Heidelberg and the Neckar Valley: Places to Explore

Advertisement

Stuttgart

Stuttgart is a city of contradictions. It has been called, among other things, "Germany's biggest small town" and "the city where work is a pleasure." For centuries Stuttgart, whose name derives from Stutengarten, or "stud farm," remained a pastoral backwater along the Neckar. Then the Industrial Revolution propelled the city into the machine age. Leveled in World War II, Stuttgart has regained its position as one of Germany's top industrial centers.

This is Germany's can-do city, whose natives have turned out Mercedes-Benz and Porsche cars, Bosch electrical equipment, and a host of other products exported worldwide. Yet Stuttgart is also a city of culture and the arts, with world-class museums, opera, and ballet. Moreover, it's the domain of fine local wines; the vineyards actually approach the city center in a rim of green hills. Forests, vineyards, meadows, and orchards compose more than half the city, which is enclosed on three sides by woods. Each year in October, Stuttgart is home to Germany’s second largest Oktoberfest (after Munich), called the Canstatter Volksfest.
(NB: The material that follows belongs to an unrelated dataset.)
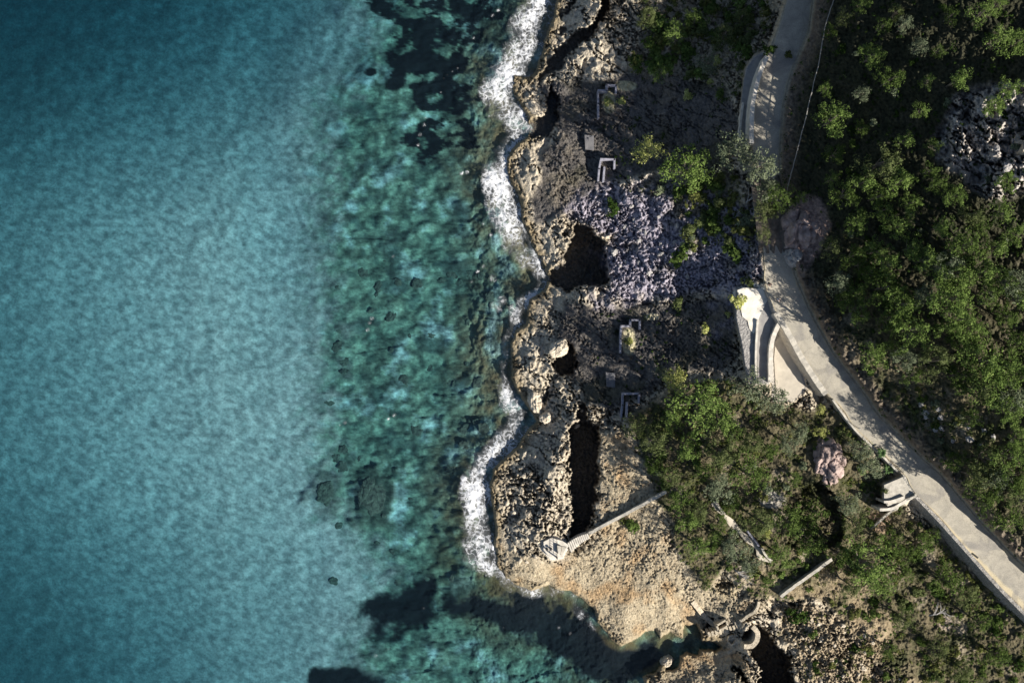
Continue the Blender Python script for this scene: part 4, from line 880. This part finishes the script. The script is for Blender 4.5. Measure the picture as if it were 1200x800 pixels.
tree(893, 612, 18, 'olive_leaf', 'olive-coloured tree below the bare pale patch', 'olive_tree', 'tree', flat_=.65)
tree(916, 652, 13, 'pine_leaf', 'green tree just above the isolated straight wall', flat_=.7)
tree(995, 590, 15, 'grey_leaf', 'pale tree on the edge of the dark hollow below the red boulder', 'small_tree', 'tree', flat_=.8)
tree(1003, 612, 14, 'olive_leaf', 'olive-coloured tree on the lower edge of the dark hollow', 'olive_tree', 'tree', flat_=.8)
tree(1018, 662, 27, 'pine_leaf', 'largest bright green tree below the paved spur', flat_=.75)
tree(1034, 684, 16, 'pine_leaf', 'green tree merging with the lower right of the largest one', flat_=.7)
tree(1080, 640, 16, 'deep_leaf', 'dark green tree just below the rubble retaining wall', flat_=.6)
tree(1110, 680, 18, 'deep_leaf', 'dark green tree in the scrub further down from the rubble wall', flat_=.6)
tree(1095, 625, 12, 'deep_leaf', 'dark tree tucked against the upper end of the rubble wall', flat_=.6)
tree(962, 505, 9, 'yellow_leaf', 'small bright yellow-green tree left of the straight road above the red boulder', 'small_tree', 'tree', flat_=1)
tree(962, 480, 7, 'yellow_leaf', 'smallest yellow-green tree close under the road edge', 'small_tree', 'tree', flat_=1)
tree(1010, 528, 13, 'grey_leaf', 'pale grey-green tree between the red boulder and the road', 'small_tree', 'tree', flat_=.6)
tree(1020, 548, 14, 'grey_leaf', 'pale grey-green tree just above the paved spur', 'small_tree', 'tree', flat_=.6)
tree(933, 560, 10, 'deep_leaf', 'dark tree in the shade left of the large reddish boulder', flat_=.6)
tree(898, 626, 8, 'yellow_leaf', 'small pale tree at the upper edge of the dark hollow', 'small_tree', 'tree', flat_=.6)
tree(925, 612, 18, 'deep_leaf', 'dark tree inside the dark hollow, left part', flat_=.6)
tree(955, 600, 18, 'deep_leaf', 'dark tree inside the dark hollow, right part', flat_=.6)
tree(950, 635, 18, 'deep_leaf', 'dark tree at the bottom of the dark hollow above the isolated wall', flat_=.6)
MID = [(786,492,13,'pine_leaf'),(765,545,11,'deep_leaf'),(785,560,12,'olive_leaf'),(828,552,13,'deep_leaf'),(860,508,14,'deep_leaf'),(882,520,13,'olive_leaf'),(905,525,12,'deep_leaf'),(925,520,12,'grey_leaf'),(820,600,12,'olive_leaf'),
 (845,612,11,'deep_leaf'),(838,628,10,'pine_leaf'),(880,660,12,'grey_leaf'),(900,680,11,'deep_leaf'),(860,590,11,'deep_leaf'),(940,505,11,'grey_leaf'),(985,650,13,'deep_leaf'),(1000,688,11,'olive_leaf'),(1050,640,14,'deep_leaf'),
 (1060,670,13,'deep_leaf'),(1135,700,13,'olive_leaf'),(1150,730,12,'deep_leaf'),(1100,760,12,'olive_leaf'),(1060,725,12,'olive_leaf'),(1170,770,13,'deep_leaf'),(1040,760,10,'deep_leaf'),(1130,785,12,'olive_leaf'),(815,22,13,'deep_leaf'),(790,38,12,'pine_leaf'),(850,40,13,'olive_leaf'),(775,85,10,'pine_leaf'),(830,75,12,'grey_leaf'),(870,20,11,'olive_leaf'),(760,20,11,'olive_leaf')]
for u, v, r_, m in MID:
    tone = {'pine_leaf': 'bright green', 'olive_leaf': 'olive-coloured', 'grey_leaf': 'grey-green', 'deep_leaf': 'dark green'}[m]
    tree(u, v, r_*1.3, m, f"{'small' if r_ < 12 else 'mid-sized'} {tone} tree {where(u, v)}", 'small_tree', 'tree', 'small trees in the seaward scrub', flat_=.65)
# pines right of the road
WOOD = [(1115,18,10),(1152,15,12),(1175,45,14),(1195,48,11),(1022,65,12),(1078,55,10),(1045,92,12),(1125,92,13),(1010,110,9),(968,105,9),(978,138,15),(973,37,7),(1080,130,8),(1033,191,19),(1054,214,16),
 (992,228,14),(1069,238,10),(1037,246,11),(1054,264,13),(1029,294,12),(1105,265,13),(1134,287,18),(1110,309,15),(1090,304,14),(1042,312,15),(1039,337,17),(985,334,13),(991,350,13),(1058,356,17),(1072,386,18),
 (1116,350,20),(1138,386,15),(1160,342,16),(1180,213,12),(1025,416,14),(1095,423,17),(1127,398,14),(1154,423,19),(1129,441,15),(1163,454,19),(1194,402,14),(1196,443,13),(1158,537,17),(1187,537,16),
 (1146,558,15),(1190,560,15),(1167,567,14),(1182,609,14),(1005,260,11),(1010,310,10),(1140,250,12),(1165,290,13),(1190,330,15),(1085,345,12),(1180,370,13),(1050,410,12),(1110,385,13),(980,180,10),(1100,215,10),
 (1035,30,10),(990,20,9),(1095,170,8),(1010,150,8),(1190,275,12),(1185,480,14),(1070,440,12),(1140,490,10),(1195,515,12),(1120,540,12),(1050,15,8),(975,290,11),(1010,370,11),(1088,95,7),(1190,100,11),(1165,125,10),
 (1010,215,14),(1070,290,14),(1120,320,17),(1150,320,16),(1175,330,15),(1125,375,16),(1045,375,14),(1060,420,13),(1140,415,15),(1180,430,15),(1150,455,16),(1185,465,15),(1175,250,12),(1150,265,13),(1120,230,11),(1195,350,14),(1030,230,12),(1000,300,12),(1020,320,13),(1005,345,12),(1170,560,15),(1195,580,13),(1155,590,12),(1130,570,12),
 (1060,30,9),(1100,60,8),(1060,165,10),(975,210,9),(1090,200,10),(1170,5,9),(1010,5,8)]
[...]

An ideal introduction to the contrasts of Stuttgart is a guided city bus tour. Included is a visit to the needle-nose TV tower, high on a mountaintop above the city, affording stupendous views. Built in 1956, it was the first of its kind in the world. The tourist office also offers superb walking tours. On your own, the best place to begin exploring Stuttgart is the Hauptbahnhof (main train station); from there walk down the pedestrian street Königstrasse to Schillerplatz, a small, charming square named after the 18th-century poet and playwright Friedrich Schiller, who was born in nearby Marbach. The square is surrounded by historic buildings, many of which were rebuilt after the war.